- _Task to carry out_
Give again, word for word, each line from the top of the listing through the line that holds "len(T), mats, midx)".

(3D scene scripts)
════
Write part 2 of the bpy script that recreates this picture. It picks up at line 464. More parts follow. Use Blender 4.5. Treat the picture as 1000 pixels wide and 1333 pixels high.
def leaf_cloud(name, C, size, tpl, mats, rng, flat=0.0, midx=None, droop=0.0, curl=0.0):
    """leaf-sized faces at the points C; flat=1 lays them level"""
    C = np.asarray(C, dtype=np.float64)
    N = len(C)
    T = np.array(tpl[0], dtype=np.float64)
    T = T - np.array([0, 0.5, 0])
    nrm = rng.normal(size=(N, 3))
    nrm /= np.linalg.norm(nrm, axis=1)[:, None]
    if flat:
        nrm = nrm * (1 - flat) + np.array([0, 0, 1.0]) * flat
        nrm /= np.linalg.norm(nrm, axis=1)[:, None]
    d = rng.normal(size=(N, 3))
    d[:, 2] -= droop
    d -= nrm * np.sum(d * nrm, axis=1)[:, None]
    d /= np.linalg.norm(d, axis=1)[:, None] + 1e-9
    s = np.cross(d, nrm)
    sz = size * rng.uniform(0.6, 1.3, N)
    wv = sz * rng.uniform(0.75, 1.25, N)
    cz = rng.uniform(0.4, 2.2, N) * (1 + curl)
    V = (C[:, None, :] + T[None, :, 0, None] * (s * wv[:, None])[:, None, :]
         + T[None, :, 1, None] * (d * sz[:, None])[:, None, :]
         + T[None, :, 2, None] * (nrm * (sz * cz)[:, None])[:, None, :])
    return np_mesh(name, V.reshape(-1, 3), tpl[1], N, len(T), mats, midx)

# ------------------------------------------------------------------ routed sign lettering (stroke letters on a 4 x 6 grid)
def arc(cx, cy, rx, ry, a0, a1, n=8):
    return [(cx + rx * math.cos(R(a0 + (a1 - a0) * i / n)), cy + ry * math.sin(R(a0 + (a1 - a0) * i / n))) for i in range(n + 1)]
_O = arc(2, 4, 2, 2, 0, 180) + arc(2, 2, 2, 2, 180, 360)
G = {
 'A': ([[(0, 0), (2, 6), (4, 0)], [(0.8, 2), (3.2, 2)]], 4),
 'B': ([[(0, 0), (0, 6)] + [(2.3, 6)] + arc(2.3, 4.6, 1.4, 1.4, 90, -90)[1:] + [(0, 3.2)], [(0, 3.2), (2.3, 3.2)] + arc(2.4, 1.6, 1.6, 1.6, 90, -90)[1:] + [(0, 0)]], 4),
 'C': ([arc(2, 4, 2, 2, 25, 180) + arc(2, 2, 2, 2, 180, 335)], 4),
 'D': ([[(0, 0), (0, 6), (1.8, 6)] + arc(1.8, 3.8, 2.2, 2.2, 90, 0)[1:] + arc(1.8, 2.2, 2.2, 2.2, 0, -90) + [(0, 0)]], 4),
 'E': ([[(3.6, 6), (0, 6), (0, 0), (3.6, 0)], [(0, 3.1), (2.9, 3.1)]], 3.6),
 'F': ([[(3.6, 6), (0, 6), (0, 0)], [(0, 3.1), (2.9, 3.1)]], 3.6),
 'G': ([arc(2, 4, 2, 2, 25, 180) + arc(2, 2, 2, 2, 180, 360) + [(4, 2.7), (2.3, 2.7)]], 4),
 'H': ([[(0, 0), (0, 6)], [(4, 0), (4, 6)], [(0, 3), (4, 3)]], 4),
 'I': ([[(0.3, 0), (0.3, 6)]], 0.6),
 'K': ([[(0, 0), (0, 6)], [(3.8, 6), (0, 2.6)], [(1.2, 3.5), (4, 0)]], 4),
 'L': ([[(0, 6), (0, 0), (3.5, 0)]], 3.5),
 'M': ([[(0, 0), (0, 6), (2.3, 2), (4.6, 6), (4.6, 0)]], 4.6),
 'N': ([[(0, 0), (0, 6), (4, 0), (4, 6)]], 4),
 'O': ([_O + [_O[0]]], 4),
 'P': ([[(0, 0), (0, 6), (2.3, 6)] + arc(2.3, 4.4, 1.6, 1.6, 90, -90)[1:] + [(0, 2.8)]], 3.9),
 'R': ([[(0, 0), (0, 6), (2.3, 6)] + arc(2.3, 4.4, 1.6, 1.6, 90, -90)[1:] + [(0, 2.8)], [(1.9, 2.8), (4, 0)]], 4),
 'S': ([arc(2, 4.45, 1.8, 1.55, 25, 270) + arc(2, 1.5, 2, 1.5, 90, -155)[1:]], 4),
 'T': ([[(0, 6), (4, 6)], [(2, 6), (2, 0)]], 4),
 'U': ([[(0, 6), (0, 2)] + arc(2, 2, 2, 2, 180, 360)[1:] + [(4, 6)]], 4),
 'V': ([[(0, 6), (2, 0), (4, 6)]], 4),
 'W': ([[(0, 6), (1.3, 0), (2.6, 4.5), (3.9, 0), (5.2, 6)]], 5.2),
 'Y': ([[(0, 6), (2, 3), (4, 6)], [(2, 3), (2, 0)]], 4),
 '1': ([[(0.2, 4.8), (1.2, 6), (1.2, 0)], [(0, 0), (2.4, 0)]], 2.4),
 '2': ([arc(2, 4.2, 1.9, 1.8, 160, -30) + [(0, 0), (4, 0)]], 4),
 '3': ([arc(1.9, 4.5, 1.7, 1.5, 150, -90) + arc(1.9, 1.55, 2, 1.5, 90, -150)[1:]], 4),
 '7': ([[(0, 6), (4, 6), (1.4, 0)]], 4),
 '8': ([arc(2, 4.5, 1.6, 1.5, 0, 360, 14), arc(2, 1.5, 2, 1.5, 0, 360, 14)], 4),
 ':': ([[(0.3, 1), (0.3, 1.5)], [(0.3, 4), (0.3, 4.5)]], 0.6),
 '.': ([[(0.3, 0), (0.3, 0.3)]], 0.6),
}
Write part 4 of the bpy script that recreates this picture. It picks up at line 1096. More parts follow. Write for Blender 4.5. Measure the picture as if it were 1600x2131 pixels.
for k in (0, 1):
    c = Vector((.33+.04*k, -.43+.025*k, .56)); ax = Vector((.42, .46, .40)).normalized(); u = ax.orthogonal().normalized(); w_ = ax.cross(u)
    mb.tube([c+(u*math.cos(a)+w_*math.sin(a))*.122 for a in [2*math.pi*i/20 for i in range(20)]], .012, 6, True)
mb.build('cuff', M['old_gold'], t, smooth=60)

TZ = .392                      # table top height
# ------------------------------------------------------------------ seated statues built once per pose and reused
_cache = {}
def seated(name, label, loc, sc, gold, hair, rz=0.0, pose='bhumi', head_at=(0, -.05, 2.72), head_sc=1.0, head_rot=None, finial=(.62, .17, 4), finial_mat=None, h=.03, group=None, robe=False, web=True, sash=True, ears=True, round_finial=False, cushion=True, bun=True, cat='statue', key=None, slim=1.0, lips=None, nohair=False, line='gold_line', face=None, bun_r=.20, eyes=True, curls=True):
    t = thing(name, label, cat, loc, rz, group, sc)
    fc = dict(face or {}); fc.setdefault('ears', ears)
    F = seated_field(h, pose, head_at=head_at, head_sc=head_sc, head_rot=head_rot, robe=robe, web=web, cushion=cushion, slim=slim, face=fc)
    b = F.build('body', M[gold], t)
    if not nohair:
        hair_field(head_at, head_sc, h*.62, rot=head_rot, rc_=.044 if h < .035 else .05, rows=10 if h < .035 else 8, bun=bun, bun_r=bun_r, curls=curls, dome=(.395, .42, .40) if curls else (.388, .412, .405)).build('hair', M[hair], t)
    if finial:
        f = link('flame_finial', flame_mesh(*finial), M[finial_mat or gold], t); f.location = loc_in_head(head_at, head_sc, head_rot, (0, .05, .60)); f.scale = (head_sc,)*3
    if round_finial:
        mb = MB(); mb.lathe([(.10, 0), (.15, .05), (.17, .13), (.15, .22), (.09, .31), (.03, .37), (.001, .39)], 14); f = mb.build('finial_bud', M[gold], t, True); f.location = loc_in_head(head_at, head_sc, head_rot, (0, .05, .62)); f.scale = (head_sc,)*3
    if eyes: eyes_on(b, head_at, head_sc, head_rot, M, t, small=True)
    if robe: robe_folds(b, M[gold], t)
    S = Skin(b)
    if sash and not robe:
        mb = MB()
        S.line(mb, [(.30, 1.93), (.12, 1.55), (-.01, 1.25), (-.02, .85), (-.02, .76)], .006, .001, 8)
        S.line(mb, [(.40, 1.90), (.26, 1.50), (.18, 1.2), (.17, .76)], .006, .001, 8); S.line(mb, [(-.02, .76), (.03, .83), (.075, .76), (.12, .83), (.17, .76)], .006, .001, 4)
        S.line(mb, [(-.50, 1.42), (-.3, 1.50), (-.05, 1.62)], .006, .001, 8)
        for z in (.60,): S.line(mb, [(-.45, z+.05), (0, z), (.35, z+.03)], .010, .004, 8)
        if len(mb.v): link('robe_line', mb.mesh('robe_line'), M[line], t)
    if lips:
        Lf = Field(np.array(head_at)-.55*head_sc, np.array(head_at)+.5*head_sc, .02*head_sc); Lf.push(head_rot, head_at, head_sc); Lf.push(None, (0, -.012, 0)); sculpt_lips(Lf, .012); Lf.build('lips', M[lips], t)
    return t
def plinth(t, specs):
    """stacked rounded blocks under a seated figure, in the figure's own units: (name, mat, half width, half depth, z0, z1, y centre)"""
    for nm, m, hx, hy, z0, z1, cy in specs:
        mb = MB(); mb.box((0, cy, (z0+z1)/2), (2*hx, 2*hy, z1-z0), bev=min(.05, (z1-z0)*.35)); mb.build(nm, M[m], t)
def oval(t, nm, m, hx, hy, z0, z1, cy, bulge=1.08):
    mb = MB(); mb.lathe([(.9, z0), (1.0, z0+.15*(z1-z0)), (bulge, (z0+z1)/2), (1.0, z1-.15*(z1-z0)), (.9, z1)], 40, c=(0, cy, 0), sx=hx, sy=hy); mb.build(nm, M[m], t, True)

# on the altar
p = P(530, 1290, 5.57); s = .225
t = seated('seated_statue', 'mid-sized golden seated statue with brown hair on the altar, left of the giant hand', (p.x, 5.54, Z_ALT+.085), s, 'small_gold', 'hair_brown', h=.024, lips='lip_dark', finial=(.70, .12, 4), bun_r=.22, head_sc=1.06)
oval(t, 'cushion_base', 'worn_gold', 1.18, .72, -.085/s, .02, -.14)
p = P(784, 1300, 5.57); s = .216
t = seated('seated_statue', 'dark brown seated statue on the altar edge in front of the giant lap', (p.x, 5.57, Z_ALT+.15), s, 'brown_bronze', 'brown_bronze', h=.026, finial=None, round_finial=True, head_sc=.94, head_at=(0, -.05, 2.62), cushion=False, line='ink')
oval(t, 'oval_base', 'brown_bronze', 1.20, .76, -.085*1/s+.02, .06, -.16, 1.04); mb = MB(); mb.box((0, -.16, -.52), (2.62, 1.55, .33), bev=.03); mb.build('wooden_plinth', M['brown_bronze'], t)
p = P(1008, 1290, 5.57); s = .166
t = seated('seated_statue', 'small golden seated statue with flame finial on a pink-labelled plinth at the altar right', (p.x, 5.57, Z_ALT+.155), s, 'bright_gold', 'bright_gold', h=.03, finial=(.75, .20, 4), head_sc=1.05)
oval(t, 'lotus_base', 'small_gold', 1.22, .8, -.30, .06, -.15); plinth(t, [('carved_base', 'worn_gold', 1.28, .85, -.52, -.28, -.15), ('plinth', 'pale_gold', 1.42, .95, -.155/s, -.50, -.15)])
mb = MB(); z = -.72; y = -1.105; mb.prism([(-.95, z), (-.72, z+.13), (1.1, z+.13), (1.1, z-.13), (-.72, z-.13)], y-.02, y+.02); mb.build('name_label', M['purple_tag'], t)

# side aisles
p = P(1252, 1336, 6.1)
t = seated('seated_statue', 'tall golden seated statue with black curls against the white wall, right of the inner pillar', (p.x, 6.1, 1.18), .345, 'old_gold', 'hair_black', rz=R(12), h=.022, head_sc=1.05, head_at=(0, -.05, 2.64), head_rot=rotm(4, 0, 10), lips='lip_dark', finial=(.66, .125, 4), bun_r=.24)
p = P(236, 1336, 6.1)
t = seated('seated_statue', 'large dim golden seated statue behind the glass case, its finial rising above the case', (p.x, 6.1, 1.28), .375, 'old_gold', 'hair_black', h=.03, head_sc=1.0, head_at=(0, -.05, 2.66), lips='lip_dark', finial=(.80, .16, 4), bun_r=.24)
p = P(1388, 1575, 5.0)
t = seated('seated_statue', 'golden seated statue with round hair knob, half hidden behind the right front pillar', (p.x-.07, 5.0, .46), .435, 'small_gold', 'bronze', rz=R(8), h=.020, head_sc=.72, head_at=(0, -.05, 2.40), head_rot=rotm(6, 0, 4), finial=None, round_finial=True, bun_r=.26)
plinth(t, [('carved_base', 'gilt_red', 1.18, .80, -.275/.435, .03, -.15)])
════
- _Exercise solution_
Write part 2 of the bpy script that recreates this picture. It picks up at line 464. More parts follow. Use Blender 4.5. Treat the picture as 1000 pixels wide and 1333 pixels high.
def leaf_cloud(name, C, size, tpl, mats, rng, flat=0.0, midx=None, droop=0.0, curl=0.0):
    """leaf-sized faces at the points C; flat=1 lays them level"""
    C = np.asarray(C, dtype=np.float64)
    N = len(C)
    T = np.array(tpl[0], dtype=np.float64)
    T = T - np.array([0, 0.5, 0])
    nrm = rng.normal(size=(N, 3))
    nrm /= np.linalg.norm(nrm, axis=1)[:, None]
    if flat:
        nrm = nrm * (1 - flat) + np.array([0, 0, 1.0]) * flat
        nrm /= np.linalg.norm(nrm, axis=1)[:, None]
    d = rng.normal(size=(N, 3))
    d[:, 2] -= droop
    d -= nrm * np.sum(d * nrm, axis=1)[:, None]
    d /= np.linalg.norm(d, axis=1)[:, None] + 1e-9
    s = np.cross(d, nrm)
    sz = size * rng.uniform(0.6, 1.3, N)
    wv = sz * rng.uniform(0.75, 1.25, N)
    cz = rng.uniform(0.4, 2.2, N) * (1 + curl)
    V = (C[:, None, :] + T[None, :, 0, None] * (s * wv[:, None])[:, None, :]
         + T[None, :, 1, None] * (d * sz[:, None])[:, None, :]
         + T[None, :, 2, None] * (nrm * (sz * cz)[:, None])[:, None, :])
    return np_mesh(name, V.reshape(-1, 3), tpl[1], N, len(T), mats, midx)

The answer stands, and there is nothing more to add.